THE EXERCISE
Search the data for the word "follow" and copy every line where it occurs.

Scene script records
(begin)

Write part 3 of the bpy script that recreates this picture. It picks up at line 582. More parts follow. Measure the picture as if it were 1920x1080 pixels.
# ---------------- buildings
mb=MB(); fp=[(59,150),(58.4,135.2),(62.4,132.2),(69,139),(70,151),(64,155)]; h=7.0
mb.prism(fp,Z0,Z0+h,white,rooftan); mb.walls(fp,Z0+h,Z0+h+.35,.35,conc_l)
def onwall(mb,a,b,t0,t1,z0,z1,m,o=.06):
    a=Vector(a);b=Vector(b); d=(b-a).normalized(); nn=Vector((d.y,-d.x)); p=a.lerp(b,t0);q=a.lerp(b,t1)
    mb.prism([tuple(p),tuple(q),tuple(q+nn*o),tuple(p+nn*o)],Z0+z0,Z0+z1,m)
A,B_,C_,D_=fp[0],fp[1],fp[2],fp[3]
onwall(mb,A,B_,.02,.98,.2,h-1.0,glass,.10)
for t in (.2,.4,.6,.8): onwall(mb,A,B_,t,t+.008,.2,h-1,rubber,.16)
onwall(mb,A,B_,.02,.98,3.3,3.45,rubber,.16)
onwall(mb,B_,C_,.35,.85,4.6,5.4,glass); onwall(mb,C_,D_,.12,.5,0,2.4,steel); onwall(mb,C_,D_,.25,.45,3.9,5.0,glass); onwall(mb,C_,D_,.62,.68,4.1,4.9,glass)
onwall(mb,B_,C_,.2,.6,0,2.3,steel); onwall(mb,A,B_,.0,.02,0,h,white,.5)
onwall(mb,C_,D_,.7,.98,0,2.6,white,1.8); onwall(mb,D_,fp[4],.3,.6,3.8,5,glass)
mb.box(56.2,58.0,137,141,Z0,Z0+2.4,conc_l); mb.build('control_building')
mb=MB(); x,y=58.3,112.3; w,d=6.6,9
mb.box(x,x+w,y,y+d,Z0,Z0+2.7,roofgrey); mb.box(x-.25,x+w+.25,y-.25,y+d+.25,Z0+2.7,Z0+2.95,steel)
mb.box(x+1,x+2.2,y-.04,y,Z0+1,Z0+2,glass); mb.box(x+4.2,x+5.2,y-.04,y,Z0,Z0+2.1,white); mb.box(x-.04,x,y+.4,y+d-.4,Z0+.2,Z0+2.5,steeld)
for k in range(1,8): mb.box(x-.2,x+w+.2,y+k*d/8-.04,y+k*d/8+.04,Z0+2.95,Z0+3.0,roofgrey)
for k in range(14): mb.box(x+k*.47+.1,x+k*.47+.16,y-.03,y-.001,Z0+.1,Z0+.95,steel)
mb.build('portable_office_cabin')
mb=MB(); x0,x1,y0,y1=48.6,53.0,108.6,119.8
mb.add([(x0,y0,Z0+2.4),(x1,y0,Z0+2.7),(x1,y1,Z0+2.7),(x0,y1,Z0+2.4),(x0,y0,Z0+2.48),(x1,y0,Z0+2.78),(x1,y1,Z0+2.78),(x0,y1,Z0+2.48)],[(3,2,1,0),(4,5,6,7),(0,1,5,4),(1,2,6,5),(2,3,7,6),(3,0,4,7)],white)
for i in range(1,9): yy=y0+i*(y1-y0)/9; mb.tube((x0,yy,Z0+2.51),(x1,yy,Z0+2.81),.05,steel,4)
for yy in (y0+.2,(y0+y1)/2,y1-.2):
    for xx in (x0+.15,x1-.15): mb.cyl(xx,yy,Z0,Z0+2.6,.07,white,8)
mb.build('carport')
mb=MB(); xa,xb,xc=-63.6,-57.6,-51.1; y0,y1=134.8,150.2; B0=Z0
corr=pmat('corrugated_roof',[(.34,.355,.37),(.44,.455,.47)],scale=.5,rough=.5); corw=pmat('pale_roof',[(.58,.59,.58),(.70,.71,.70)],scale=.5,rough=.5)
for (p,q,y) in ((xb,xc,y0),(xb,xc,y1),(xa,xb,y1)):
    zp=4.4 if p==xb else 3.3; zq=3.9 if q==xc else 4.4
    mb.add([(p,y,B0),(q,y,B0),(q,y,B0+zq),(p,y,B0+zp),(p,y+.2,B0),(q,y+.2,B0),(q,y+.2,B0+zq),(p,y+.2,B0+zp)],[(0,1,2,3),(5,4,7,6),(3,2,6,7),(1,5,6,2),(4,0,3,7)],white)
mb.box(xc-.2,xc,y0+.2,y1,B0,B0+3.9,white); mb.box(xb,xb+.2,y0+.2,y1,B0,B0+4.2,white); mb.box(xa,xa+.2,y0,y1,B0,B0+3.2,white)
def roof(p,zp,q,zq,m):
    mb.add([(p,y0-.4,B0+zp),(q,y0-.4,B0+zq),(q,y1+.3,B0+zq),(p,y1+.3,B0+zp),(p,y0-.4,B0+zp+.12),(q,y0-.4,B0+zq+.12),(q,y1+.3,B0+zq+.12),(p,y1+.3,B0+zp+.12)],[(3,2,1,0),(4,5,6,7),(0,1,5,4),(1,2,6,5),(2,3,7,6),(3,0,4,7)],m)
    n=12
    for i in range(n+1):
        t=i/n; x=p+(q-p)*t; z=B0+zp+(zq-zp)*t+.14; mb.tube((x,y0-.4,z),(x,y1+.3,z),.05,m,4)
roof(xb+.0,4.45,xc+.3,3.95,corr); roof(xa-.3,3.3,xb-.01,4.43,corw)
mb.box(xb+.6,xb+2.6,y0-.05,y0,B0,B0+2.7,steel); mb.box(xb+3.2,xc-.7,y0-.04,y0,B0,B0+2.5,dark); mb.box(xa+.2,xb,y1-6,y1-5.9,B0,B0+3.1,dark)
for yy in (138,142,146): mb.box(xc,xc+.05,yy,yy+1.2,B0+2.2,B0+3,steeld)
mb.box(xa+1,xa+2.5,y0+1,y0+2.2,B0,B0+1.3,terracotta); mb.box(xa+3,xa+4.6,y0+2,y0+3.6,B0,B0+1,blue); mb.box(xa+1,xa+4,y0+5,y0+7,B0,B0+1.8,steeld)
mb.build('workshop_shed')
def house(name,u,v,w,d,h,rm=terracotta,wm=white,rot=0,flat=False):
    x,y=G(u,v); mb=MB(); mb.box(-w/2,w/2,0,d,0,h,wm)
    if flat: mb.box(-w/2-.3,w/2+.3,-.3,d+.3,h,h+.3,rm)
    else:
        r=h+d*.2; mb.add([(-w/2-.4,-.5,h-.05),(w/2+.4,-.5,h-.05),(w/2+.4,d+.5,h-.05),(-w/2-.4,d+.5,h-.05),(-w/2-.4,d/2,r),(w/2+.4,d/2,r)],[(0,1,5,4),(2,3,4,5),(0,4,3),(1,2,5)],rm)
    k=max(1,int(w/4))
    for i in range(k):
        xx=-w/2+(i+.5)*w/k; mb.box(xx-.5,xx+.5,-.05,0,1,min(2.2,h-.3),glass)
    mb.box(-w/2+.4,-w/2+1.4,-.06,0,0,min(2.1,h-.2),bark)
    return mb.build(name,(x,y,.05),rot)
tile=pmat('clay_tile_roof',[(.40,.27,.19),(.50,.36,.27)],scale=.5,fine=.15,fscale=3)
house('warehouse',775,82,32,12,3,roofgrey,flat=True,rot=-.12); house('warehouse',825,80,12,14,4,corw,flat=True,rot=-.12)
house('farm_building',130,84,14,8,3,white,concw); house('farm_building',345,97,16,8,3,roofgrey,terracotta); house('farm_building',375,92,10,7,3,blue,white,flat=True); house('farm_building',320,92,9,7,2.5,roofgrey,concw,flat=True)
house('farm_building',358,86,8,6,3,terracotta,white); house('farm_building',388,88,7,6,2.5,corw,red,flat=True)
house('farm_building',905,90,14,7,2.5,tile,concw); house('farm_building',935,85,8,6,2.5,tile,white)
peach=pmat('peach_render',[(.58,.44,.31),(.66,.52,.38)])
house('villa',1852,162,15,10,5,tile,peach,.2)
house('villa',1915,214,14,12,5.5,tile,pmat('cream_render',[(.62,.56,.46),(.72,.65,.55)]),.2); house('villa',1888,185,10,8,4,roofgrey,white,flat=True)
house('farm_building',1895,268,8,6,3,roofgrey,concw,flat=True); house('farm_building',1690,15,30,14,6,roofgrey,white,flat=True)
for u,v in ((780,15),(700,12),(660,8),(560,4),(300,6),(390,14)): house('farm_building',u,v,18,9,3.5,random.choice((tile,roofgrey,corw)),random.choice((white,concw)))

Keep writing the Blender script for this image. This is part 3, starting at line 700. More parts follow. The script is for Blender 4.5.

(end)

SOLUTION TO THE PROBLEM
Write part 3 of the bpy script that recreates this picture. It picks up at line 582. More parts follow. Measure the picture as if it were 1920x1080 pixels.
Keep writing the Blender script for this image. This is part 3, starting at line 700. More parts follow. The script is for Blender 4.5.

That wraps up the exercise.